TASK DESCRIPTION
Each line below should be reproduced without any alteration.

DATA SEGMENT
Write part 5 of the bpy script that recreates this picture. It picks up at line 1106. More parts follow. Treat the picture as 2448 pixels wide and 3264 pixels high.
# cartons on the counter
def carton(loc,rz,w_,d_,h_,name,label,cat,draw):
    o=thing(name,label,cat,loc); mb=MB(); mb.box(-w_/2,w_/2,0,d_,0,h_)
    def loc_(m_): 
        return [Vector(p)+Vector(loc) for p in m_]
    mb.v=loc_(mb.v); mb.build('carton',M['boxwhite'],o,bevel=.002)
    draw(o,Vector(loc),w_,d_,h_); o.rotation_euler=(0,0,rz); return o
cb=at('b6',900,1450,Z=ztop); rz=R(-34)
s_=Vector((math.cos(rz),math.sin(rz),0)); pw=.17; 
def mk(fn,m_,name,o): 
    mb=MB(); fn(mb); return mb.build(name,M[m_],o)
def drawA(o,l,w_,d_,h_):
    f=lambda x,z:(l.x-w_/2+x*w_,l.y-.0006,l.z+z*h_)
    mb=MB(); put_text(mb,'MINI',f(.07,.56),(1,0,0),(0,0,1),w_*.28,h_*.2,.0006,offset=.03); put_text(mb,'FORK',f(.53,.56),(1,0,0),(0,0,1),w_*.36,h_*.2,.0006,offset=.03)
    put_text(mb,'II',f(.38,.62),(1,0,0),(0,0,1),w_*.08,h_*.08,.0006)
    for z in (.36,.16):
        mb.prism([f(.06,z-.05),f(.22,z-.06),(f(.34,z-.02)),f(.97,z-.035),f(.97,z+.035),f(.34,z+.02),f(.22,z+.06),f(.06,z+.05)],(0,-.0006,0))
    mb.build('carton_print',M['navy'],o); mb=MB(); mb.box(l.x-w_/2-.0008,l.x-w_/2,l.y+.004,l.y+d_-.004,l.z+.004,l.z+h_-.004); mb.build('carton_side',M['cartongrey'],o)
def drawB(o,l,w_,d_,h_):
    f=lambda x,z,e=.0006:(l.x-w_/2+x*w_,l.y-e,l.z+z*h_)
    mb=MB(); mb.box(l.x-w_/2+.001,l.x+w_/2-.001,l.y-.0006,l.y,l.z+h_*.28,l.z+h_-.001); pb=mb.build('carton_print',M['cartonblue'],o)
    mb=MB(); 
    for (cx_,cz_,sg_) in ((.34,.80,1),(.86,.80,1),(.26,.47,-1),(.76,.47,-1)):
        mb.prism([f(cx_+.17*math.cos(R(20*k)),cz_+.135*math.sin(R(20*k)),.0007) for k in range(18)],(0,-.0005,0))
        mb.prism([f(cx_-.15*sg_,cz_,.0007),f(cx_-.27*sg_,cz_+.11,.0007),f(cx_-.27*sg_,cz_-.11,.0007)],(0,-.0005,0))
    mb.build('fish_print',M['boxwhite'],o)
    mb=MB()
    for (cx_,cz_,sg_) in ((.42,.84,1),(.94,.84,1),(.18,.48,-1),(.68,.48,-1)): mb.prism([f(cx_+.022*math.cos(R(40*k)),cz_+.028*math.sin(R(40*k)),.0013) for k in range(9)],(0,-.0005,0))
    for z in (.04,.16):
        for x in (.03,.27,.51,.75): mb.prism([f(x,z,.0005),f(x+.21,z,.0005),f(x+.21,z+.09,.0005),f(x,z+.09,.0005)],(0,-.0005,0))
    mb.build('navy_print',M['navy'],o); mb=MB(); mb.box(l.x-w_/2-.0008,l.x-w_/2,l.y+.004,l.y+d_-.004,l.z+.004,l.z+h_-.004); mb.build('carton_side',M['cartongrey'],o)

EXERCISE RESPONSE
Write part 5 of the bpy script that recreates this picture. It picks up at line 1106. More parts follow. Treat the picture as 2448 pixels wide and 3264 pixels high.
# cartons on the counter
def carton(loc,rz,w_,d_,h_,name,label,cat,draw):
    o=thing(name,label,cat,loc); mb=MB(); mb.box(-w_/2,w_/2,0,d_,0,h_)
    def loc_(m_): 
        return [Vector(p)+Vector(loc) for p in m_]
    mb.v=loc_(mb.v); mb.build('carton',M['boxwhite'],o,bevel=.002)
    draw(o,Vector(loc),w_,d_,h_); o.rotation_euler=(0,0,rz); return o
cb=at('b6',900,1450,Z=ztop); rz=R(-34)
s_=Vector((math.cos(rz),math.sin(rz),0)); pw=.17; 
def mk(fn,m_,name,o): 
    mb=MB(); fn(mb); return mb.build(name,M[m_],o)
def drawA(o,l,w_,d_,h_):
    f=lambda x,z:(l.x-w_/2+x*w_,l.y-.0006,l.z+z*h_)
    mb=MB(); put_text(mb,'MINI',f(.07,.56),(1,0,0),(0,0,1),w_*.28,h_*.2,.0006,offset=.03); put_text(mb,'FORK',f(.53,.56),(1,0,0),(0,0,1),w_*.36,h_*.2,.0006,offset=.03)
    put_text(mb,'II',f(.38,.62),(1,0,0),(0,0,1),w_*.08,h_*.08,.0006)
    for z in (.36,.16):
        mb.prism([f(.06,z-.05),f(.22,z-.06),(f(.34,z-.02)),f(.97,z-.035),f(.97,z+.035),f(.34,z+.02),f(.22,z+.06),f(.06,z+.05)],(0,-.0006,0))
    mb.build('carton_print',M['navy'],o); mb=MB(); mb.box(l.x-w_/2-.0008,l.x-w_/2,l.y+.004,l.y+d_-.004,l.z+.004,l.z+h_-.004); mb.build('carton_side',M['cartongrey'],o)
def drawB(o,l,w_,d_,h_):
    f=lambda x,z,e=.0006:(l.x-w_/2+x*w_,l.y-e,l.z+z*h_)
    mb=MB(); mb.box(l.x-w_/2+.001,l.x+w_/2-.001,l.y-.0006,l.y,l.z+h_*.28,l.z+h_-.001); pb=mb.build('carton_print',M['cartonblue'],o)
    mb=MB(); 
    for (cx_,cz_,sg_) in ((.34,.80,1),(.86,.80,1),(.26,.47,-1),(.76,.47,-1)):
        mb.prism([f(cx_+.17*math.cos(R(20*k)),cz_+.135*math.sin(R(20*k)),.0007) for k in range(18)],(0,-.0005,0))
        mb.prism([f(cx_-.15*sg_,cz_,.0007),f(cx_-.27*sg_,cz_+.11,.0007),f(cx_-.27*sg_,cz_-.11,.0007)],(0,-.0005,0))
    mb.build('fish_print',M['boxwhite'],o)
    mb=MB()
    for (cx_,cz_,sg_) in ((.42,.84,1),(.94,.84,1),(.18,.48,-1),(.68,.48,-1)): mb.prism([f(cx_+.022*math.cos(R(40*k)),cz_+.028*math.sin(R(40*k)),.0013) for k in range(9)],(0,-.0005,0))
    for z in (.04,.16):
        for x in (.03,.27,.51,.75): mb.prism([f(x,z,.0005),f(x+.21,z,.0005),f(x+.21,z+.09,.0005),f(x,z+.09,.0005)],(0,-.0005,0))
    mb.build('navy_print',M['navy'],o); mb=MB(); mb.box(l.x-w_/2-.0008,l.x-w_/2,l.y+.004,l.y+d_-.004,l.z+.004,l.z+h_-.004); mb.build('carton_side',M['cartongrey'],o)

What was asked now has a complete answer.